Include in the output exactly the lines from the opening of the data through the line containing "from mathutils import", and nothing more.

- Information supplied
----------
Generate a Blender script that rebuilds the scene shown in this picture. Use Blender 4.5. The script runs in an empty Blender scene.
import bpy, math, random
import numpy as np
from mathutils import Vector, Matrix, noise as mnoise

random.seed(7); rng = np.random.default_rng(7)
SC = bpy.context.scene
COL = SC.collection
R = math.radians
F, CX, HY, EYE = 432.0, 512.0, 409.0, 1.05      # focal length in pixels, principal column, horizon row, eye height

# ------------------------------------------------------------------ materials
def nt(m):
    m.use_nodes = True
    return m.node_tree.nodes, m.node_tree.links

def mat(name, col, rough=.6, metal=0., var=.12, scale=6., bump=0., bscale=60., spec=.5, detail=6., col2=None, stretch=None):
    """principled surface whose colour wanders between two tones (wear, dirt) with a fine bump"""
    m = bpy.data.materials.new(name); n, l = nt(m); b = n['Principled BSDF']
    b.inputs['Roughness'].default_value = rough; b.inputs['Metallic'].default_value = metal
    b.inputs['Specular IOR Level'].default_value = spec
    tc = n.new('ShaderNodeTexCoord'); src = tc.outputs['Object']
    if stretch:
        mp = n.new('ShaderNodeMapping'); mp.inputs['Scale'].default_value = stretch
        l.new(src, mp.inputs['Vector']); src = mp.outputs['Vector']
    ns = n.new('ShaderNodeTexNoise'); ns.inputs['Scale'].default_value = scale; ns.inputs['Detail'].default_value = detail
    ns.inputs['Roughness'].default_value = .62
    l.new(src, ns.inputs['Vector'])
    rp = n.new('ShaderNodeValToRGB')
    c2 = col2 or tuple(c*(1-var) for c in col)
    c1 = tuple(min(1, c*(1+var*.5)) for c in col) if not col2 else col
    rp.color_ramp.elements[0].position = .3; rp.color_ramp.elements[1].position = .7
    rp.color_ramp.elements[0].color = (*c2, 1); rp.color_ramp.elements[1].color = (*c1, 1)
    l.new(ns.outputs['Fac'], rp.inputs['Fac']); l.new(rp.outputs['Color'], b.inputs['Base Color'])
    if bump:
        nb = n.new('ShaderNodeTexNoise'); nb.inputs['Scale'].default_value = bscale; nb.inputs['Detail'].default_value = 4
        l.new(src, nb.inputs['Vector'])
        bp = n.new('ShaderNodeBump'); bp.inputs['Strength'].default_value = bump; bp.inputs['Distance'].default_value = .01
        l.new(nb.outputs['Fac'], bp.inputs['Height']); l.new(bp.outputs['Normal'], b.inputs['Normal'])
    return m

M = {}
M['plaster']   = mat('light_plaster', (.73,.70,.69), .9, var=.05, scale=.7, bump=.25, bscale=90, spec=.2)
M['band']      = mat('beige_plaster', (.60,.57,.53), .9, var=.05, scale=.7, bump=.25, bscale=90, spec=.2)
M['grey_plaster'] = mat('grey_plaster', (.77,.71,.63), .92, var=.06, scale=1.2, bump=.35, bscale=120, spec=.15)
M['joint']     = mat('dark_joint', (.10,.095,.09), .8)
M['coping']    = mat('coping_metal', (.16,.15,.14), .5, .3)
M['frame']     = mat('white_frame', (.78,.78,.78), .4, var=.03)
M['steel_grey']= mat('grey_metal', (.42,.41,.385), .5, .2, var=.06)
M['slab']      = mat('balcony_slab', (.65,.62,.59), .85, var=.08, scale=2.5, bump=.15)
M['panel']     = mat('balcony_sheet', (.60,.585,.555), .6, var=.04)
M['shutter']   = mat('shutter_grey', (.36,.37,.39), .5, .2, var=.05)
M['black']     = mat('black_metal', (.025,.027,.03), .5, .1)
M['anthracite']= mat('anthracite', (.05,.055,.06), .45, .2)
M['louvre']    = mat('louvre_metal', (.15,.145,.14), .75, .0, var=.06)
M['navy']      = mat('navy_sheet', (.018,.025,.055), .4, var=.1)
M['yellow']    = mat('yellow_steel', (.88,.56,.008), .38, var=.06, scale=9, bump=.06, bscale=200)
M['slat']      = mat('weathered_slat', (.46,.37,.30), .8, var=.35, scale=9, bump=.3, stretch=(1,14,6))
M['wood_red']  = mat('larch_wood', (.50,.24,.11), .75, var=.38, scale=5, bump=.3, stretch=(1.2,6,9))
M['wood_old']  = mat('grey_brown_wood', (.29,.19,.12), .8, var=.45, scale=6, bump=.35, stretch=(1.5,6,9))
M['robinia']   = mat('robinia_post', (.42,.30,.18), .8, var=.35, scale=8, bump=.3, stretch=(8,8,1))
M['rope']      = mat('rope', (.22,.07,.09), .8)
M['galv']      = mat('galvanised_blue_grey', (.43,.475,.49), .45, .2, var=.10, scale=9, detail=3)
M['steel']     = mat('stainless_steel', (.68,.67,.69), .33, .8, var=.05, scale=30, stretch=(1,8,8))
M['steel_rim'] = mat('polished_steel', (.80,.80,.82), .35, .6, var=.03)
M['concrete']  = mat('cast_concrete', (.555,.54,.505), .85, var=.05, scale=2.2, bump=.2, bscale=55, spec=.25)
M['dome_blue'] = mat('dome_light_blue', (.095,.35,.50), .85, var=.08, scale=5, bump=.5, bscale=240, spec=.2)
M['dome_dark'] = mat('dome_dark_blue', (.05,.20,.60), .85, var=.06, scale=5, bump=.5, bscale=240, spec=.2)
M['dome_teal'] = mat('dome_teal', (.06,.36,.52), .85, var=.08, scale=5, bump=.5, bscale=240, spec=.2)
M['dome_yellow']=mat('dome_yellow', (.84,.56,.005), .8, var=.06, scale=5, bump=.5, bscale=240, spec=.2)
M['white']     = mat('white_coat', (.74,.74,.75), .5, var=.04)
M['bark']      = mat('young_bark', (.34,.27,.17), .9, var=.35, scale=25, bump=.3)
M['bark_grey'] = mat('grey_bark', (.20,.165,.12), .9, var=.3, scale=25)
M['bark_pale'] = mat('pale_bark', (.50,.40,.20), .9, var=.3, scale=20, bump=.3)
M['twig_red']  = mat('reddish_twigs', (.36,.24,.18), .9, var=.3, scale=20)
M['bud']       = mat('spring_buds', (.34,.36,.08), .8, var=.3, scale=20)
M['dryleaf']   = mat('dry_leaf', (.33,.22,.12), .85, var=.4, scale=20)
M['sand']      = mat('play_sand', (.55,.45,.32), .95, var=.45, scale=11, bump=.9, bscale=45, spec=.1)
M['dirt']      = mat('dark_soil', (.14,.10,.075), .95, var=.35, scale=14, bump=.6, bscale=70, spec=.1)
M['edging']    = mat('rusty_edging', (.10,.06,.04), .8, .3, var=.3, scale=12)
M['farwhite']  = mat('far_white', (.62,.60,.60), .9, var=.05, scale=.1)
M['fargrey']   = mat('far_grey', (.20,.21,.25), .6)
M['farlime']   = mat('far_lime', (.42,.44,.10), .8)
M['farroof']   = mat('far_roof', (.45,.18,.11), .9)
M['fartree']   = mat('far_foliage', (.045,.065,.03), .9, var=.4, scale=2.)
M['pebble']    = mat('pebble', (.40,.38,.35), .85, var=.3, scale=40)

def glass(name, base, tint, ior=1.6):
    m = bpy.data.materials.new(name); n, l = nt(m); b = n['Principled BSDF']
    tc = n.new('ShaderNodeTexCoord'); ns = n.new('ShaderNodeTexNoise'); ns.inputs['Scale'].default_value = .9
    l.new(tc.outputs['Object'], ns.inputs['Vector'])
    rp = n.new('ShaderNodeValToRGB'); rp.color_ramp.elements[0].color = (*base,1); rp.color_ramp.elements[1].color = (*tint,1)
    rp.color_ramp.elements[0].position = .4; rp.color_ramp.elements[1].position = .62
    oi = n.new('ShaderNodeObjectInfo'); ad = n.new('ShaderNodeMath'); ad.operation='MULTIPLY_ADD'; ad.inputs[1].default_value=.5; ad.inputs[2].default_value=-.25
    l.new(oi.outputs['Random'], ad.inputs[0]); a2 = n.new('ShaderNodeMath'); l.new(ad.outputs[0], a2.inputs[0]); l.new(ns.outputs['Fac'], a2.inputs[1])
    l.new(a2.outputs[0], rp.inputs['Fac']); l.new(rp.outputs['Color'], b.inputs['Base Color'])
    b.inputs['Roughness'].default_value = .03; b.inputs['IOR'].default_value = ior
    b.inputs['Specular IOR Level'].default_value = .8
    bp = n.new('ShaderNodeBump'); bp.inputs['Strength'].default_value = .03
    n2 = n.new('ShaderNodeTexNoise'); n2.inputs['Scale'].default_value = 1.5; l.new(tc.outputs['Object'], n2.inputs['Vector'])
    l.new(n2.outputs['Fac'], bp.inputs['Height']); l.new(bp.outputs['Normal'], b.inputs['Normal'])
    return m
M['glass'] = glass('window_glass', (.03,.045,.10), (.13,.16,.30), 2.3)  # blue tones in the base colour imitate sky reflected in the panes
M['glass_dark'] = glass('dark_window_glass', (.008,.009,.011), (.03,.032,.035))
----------
- Problem solution
Generate a Blender script that rebuilds the scene shown in this picture. Use Blender 4.5. The script runs in an empty Blender scene.
import bpy, math, random
import numpy as np
from mathutils import Vector, Matrix, noise as mnoise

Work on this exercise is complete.